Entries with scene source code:
+++++
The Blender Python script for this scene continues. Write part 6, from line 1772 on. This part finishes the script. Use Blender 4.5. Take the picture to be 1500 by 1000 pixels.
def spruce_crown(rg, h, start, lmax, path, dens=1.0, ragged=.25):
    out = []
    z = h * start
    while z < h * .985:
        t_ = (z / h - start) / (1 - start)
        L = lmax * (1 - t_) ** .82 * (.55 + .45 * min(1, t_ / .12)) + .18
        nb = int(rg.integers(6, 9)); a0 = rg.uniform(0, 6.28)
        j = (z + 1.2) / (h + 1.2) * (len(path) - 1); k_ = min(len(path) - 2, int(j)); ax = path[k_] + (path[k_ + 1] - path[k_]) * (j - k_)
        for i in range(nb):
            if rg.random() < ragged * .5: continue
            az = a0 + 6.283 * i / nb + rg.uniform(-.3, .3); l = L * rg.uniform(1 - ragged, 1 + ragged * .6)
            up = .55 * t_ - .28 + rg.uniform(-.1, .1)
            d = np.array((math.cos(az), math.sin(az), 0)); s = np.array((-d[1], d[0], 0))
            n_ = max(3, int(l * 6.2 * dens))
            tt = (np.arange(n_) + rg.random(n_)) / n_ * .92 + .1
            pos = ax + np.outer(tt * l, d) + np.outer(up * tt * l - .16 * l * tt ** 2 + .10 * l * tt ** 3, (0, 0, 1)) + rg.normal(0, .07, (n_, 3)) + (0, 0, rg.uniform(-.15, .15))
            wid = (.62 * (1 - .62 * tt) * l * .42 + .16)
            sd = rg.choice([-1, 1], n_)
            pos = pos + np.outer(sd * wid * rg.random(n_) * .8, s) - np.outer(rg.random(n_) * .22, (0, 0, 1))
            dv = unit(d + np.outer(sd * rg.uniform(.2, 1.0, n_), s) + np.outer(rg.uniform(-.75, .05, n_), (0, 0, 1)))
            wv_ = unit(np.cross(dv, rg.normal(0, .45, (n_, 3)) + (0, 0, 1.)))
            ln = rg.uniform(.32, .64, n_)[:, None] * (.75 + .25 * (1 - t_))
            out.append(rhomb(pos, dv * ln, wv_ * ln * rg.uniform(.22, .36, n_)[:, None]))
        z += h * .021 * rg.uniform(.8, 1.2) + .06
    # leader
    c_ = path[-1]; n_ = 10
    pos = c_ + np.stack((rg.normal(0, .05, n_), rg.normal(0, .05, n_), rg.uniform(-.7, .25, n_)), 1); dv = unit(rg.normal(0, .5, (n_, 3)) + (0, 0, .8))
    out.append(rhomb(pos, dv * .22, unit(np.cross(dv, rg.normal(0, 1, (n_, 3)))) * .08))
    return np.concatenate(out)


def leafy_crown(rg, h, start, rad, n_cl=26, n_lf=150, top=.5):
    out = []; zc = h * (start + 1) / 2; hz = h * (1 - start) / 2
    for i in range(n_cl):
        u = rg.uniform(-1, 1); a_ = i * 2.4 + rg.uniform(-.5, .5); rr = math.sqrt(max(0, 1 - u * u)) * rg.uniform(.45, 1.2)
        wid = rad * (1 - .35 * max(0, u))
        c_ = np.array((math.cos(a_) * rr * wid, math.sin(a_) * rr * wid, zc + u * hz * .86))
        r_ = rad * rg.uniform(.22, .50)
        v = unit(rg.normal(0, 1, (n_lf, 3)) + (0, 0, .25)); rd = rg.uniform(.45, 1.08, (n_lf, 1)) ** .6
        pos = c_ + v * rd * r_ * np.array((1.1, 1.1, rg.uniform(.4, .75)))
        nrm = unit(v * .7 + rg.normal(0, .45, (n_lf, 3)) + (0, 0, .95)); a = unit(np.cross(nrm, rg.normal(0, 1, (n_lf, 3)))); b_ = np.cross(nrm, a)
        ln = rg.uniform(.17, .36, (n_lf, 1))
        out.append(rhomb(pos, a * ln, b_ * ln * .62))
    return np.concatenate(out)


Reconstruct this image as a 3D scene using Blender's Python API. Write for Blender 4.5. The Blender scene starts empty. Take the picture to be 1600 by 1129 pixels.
+++++
Take the entries and copy them out exactly.

Solution:
The Blender Python script for this scene continues. Write part 6, from line 1772 on. This part finishes the script. Use Blender 4.5. Take the picture to be 1500 by 1000 pixels.
def spruce_crown(rg, h, start, lmax, path, dens=1.0, ragged=.25):
    out = []
    z = h * start
    while z < h * .985:
        t_ = (z / h - start) / (1 - start)
        L = lmax * (1 - t_) ** .82 * (.55 + .45 * min(1, t_ / .12)) + .18
        nb = int(rg.integers(6, 9)); a0 = rg.uniform(0, 6.28)
        j = (z + 1.2) / (h + 1.2) * (len(path) - 1); k_ = min(len(path) - 2, int(j)); ax = path[k_] + (path[k_ + 1] - path[k_]) * (j - k_)
        for i in range(nb):
            if rg.random() < ragged * .5: continue
            az = a0 + 6.283 * i / nb + rg.uniform(-.3, .3); l = L * rg.uniform(1 - ragged, 1 + ragged * .6)
            up = .55 * t_ - .28 + rg.uniform(-.1, .1)
            d = np.array((math.cos(az), math.sin(az), 0)); s = np.array((-d[1], d[0], 0))
            n_ = max(3, int(l * 6.2 * dens))
            tt = (np.arange(n_) + rg.random(n_)) / n_ * .92 + .1
            pos = ax + np.outer(tt * l, d) + np.outer(up * tt * l - .16 * l * tt ** 2 + .10 * l * tt ** 3, (0, 0, 1)) + rg.normal(0, .07, (n_, 3)) + (0, 0, rg.uniform(-.15, .15))
            wid = (.62 * (1 - .62 * tt) * l * .42 + .16)
            sd = rg.choice([-1, 1], n_)
            pos = pos + np.outer(sd * wid * rg.random(n_) * .8, s) - np.outer(rg.random(n_) * .22, (0, 0, 1))
            dv = unit(d + np.outer(sd * rg.uniform(.2, 1.0, n_), s) + np.outer(rg.uniform(-.75, .05, n_), (0, 0, 1)))
            wv_ = unit(np.cross(dv, rg.normal(0, .45, (n_, 3)) + (0, 0, 1.)))
            ln = rg.uniform(.32, .64, n_)[:, None] * (.75 + .25 * (1 - t_))
            out.append(rhomb(pos, dv * ln, wv_ * ln * rg.uniform(.22, .36, n_)[:, None]))
        z += h * .021 * rg.uniform(.8, 1.2) + .06
    # leader
    c_ = path[-1]; n_ = 10
    pos = c_ + np.stack((rg.normal(0, .05, n_), rg.normal(0, .05, n_), rg.uniform(-.7, .25, n_)), 1); dv = unit(rg.normal(0, .5, (n_, 3)) + (0, 0, .8))
    out.append(rhomb(pos, dv * .22, unit(np.cross(dv, rg.normal(0, 1, (n_, 3)))) * .08))
    return np.concatenate(out)


def leafy_crown(rg, h, start, rad, n_cl=26, n_lf=150, top=.5):
    out = []; zc = h * (start + 1) / 2; hz = h * (1 - start) / 2
    for i in range(n_cl):
        u = rg.uniform(-1, 1); a_ = i * 2.4 + rg.uniform(-.5, .5); rr = math.sqrt(max(0, 1 - u * u)) * rg.uniform(.45, 1.2)
        wid = rad * (1 - .35 * max(0, u))
        c_ = np.array((math.cos(a_) * rr * wid, math.sin(a_) * rr * wid, zc + u * hz * .86))
        r_ = rad * rg.uniform(.22, .50)
        v = unit(rg.normal(0, 1, (n_lf, 3)) + (0, 0, .25)); rd = rg.uniform(.45, 1.08, (n_lf, 1)) ** .6
        pos = c_ + v * rd * r_ * np.array((1.1, 1.1, rg.uniform(.4, .75)))
        nrm = unit(v * .7 + rg.normal(0, .45, (n_lf, 3)) + (0, 0, .95)); a = unit(np.cross(nrm, rg.normal(0, 1, (n_lf, 3)))); b_ = np.cross(nrm, a)
        ln = rg.uniform(.17, .36, (n_lf, 1))
        out.append(rhomb(pos, a * ln, b_ * ln * .62))
    return np.concatenate(out)


Reconstruct this image as a 3D scene using Blender's Python API. Write for Blender 4.5. The Blender scene starts empty. Take the picture to be 1600 by 1129 pixels.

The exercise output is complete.